A one-time coal bin and record storage center has become, this fall, the focus of a new College research project. "Unit B" of the University Health Services, using a $420,000 grant from the National Institutes of Health, has begun a program of testing freshmen to measure psychological and sociological changes during their undergraduate years.

"We want to discover what happens to individuals when they come to Harvard, and whether or not they change their viewpoints," Dr. Charles E. Bidwell, research sociologist of the Health Services, comments. In the five-year study, members of the Unit B staff will try to ascertain the relation between an individual and the College, and the extent to which their interaction produces changes in the individual.

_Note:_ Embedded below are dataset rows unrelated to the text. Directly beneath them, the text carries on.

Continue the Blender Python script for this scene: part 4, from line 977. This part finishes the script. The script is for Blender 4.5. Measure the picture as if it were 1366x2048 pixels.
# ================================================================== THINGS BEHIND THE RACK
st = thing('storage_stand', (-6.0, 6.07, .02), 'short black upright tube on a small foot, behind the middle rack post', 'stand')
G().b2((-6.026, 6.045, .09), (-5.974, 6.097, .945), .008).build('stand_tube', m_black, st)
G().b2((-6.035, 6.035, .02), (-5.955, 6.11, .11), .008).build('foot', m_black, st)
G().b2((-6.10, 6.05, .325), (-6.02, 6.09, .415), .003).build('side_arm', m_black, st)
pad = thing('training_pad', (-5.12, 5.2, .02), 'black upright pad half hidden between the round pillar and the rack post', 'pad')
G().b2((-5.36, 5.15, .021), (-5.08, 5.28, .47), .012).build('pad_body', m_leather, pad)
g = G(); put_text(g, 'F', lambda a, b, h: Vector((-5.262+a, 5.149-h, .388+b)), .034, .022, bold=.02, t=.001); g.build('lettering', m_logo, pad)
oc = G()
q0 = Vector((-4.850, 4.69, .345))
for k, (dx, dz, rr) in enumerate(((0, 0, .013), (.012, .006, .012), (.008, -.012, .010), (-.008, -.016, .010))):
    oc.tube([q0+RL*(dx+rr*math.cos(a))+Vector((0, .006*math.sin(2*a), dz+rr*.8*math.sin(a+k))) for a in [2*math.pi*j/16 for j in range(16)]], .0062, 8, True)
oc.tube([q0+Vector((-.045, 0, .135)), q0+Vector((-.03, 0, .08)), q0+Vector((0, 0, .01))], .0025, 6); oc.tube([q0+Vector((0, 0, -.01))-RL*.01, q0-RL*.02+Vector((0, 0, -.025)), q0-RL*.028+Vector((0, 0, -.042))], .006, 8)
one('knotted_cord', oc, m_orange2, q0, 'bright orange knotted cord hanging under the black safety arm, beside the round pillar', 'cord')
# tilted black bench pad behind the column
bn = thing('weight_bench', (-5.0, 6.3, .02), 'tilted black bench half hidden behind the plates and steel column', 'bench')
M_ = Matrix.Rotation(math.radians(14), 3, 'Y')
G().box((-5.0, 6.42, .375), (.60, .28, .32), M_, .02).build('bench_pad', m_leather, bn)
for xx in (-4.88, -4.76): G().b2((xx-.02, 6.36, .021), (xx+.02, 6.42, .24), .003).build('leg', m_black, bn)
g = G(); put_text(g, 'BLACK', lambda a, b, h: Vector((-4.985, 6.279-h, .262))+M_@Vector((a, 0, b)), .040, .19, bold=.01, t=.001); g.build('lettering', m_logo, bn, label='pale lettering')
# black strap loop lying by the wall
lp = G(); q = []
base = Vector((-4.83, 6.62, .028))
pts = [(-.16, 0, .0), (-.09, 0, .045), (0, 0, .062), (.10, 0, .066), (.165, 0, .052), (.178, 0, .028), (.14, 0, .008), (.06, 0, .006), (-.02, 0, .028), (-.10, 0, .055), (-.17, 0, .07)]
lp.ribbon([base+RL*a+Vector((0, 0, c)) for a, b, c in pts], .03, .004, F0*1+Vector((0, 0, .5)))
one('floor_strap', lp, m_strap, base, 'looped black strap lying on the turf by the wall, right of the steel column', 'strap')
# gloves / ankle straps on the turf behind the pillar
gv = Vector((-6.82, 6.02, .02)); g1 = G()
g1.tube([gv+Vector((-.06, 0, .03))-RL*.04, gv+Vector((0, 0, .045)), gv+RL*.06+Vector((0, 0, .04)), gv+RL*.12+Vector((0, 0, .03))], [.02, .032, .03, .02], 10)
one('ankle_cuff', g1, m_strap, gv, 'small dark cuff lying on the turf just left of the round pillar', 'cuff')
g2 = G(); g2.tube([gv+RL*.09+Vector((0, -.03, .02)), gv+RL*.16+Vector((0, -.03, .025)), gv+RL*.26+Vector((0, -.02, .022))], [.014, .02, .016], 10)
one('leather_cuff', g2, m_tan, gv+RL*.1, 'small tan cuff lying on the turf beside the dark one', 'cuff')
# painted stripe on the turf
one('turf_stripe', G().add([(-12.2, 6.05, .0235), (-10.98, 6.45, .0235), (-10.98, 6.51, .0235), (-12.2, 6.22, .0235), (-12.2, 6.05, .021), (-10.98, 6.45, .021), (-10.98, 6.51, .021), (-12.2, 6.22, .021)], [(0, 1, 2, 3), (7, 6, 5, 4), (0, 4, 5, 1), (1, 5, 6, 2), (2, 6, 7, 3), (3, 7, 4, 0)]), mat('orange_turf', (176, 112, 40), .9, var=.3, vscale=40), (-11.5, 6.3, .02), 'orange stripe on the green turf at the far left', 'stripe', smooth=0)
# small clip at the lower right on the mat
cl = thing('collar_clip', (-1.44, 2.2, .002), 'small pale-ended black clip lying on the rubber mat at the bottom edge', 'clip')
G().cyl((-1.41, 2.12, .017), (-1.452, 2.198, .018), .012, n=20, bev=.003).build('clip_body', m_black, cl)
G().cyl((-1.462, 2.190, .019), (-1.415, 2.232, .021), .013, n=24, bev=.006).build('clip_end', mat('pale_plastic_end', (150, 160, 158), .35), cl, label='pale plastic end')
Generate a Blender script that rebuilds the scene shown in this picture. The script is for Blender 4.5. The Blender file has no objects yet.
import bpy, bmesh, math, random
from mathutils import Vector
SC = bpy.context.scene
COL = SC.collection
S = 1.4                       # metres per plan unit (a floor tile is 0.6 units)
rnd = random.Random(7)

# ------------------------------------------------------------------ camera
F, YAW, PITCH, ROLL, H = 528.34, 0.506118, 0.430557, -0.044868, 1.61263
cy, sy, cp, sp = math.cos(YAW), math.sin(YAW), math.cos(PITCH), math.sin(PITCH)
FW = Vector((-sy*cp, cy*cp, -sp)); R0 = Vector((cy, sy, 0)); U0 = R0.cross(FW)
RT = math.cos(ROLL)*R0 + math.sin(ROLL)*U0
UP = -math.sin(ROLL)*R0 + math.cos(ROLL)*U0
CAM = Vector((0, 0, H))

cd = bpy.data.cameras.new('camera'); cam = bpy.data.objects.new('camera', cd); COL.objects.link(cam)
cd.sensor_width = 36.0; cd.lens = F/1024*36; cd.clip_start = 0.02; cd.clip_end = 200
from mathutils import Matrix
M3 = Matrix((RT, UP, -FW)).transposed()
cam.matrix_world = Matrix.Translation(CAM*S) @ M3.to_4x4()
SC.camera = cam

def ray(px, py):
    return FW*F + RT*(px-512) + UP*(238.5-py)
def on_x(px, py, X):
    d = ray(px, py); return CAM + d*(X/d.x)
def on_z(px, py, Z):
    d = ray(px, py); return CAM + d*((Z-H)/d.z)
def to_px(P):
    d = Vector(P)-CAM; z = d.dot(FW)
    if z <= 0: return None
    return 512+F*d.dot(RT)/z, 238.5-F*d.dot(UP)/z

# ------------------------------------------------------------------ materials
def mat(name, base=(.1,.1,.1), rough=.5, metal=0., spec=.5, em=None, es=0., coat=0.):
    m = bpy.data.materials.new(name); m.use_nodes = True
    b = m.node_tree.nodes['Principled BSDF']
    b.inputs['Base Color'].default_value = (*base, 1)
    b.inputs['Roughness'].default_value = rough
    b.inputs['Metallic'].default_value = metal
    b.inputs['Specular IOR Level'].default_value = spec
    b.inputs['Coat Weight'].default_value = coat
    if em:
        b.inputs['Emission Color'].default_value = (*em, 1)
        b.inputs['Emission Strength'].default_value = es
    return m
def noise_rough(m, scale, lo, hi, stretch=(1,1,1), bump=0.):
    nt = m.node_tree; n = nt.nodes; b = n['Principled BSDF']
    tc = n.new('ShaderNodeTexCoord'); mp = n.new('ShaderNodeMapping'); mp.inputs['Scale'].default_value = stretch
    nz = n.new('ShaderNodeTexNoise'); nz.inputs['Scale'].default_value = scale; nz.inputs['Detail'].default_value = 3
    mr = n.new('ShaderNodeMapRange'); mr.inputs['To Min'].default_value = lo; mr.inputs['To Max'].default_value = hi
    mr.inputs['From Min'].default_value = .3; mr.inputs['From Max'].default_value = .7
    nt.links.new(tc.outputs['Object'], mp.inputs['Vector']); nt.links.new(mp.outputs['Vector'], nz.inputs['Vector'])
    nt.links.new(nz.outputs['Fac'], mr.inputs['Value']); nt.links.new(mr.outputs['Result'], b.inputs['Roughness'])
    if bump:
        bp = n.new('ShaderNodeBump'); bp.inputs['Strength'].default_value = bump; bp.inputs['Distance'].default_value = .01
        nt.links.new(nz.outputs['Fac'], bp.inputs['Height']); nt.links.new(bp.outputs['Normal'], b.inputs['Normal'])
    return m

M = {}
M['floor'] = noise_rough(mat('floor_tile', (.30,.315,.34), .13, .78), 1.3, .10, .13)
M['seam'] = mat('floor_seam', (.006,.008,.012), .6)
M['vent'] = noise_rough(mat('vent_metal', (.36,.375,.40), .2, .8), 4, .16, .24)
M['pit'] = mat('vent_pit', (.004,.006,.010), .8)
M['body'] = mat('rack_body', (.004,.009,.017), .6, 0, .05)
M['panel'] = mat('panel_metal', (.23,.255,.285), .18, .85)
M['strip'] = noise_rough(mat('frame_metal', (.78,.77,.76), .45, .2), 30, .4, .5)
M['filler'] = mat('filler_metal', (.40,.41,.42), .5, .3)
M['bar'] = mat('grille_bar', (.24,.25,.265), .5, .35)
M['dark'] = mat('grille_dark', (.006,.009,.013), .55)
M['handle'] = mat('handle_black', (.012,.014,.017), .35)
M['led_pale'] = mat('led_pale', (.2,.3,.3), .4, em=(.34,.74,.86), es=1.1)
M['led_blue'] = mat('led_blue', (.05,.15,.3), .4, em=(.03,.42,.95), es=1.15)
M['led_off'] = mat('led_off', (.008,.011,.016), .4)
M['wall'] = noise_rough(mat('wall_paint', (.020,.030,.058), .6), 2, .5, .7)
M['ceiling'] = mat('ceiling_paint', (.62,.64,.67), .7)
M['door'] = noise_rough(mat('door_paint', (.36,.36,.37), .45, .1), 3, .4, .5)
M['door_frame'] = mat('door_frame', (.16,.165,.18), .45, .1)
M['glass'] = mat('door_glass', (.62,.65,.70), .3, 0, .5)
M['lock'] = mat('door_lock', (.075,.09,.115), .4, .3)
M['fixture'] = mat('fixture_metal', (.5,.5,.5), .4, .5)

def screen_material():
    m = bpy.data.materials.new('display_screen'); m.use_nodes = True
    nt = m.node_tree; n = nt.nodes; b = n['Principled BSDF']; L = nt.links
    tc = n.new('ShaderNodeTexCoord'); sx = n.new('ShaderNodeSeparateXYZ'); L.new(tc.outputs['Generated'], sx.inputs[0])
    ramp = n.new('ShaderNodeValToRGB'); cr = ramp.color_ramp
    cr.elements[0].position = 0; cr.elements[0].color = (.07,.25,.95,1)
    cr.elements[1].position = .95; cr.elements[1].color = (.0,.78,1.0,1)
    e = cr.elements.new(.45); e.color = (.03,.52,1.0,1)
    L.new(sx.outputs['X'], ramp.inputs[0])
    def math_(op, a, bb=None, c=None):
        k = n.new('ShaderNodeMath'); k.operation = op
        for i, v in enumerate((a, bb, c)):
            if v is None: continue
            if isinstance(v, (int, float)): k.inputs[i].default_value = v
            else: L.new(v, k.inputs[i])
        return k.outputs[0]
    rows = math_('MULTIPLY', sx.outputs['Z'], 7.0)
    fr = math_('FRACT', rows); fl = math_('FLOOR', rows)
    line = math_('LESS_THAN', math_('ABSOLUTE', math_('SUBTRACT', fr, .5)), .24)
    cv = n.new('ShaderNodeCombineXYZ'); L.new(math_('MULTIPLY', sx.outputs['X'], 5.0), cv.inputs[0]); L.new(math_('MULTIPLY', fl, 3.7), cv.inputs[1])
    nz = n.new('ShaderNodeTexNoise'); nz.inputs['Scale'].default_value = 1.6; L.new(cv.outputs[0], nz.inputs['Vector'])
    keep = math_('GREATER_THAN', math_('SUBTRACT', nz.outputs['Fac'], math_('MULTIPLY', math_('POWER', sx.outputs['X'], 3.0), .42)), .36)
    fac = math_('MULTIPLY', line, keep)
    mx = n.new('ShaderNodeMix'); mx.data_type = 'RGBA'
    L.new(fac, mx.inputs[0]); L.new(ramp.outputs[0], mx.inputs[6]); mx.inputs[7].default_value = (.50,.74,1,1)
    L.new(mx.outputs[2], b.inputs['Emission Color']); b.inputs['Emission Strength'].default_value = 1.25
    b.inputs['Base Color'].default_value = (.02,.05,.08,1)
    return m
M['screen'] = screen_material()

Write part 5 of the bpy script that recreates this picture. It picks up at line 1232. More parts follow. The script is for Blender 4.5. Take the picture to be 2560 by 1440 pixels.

The impact of a college upon its students, says Stanley H. King, associate director of research at the Health Services, "has never received the full study it deserves." "We are not interested in the abnormal person, but in the average college student, and in the changes he undergoes during four years."

Project Has Two Leveis

For the rest of this year, the project will continue on at least two levels. A random sample of 100 members of the Class of 1963 will undergo additional testing; they will be paid for voluntary work this year. As a second program, Dr. Bidwell is interviewing 70 students--20 seniors and juniors, 50 sophomores and freshmen--on an intensive basis.

The main portion of the research, however, will start with the Class of 1964. After pinpointing the psychological variables this year, the members of the project will choose a sample group from '64 and follow them through four years at Harvard. By means of tests, interviews, and the like, the researchers hope to chart the changes in each individual.

"It's easy to lose a person in a welter of data," Dr. Bidwell notes, "but our main concern is for the individual." Students cannot be categorized into single groups, he feels, and thus the project definitely has a slant toward individuality. Although no final results can be expected for a few years, the new Unit B may soon produce some significant insights into the inter-relation of the individual and the College.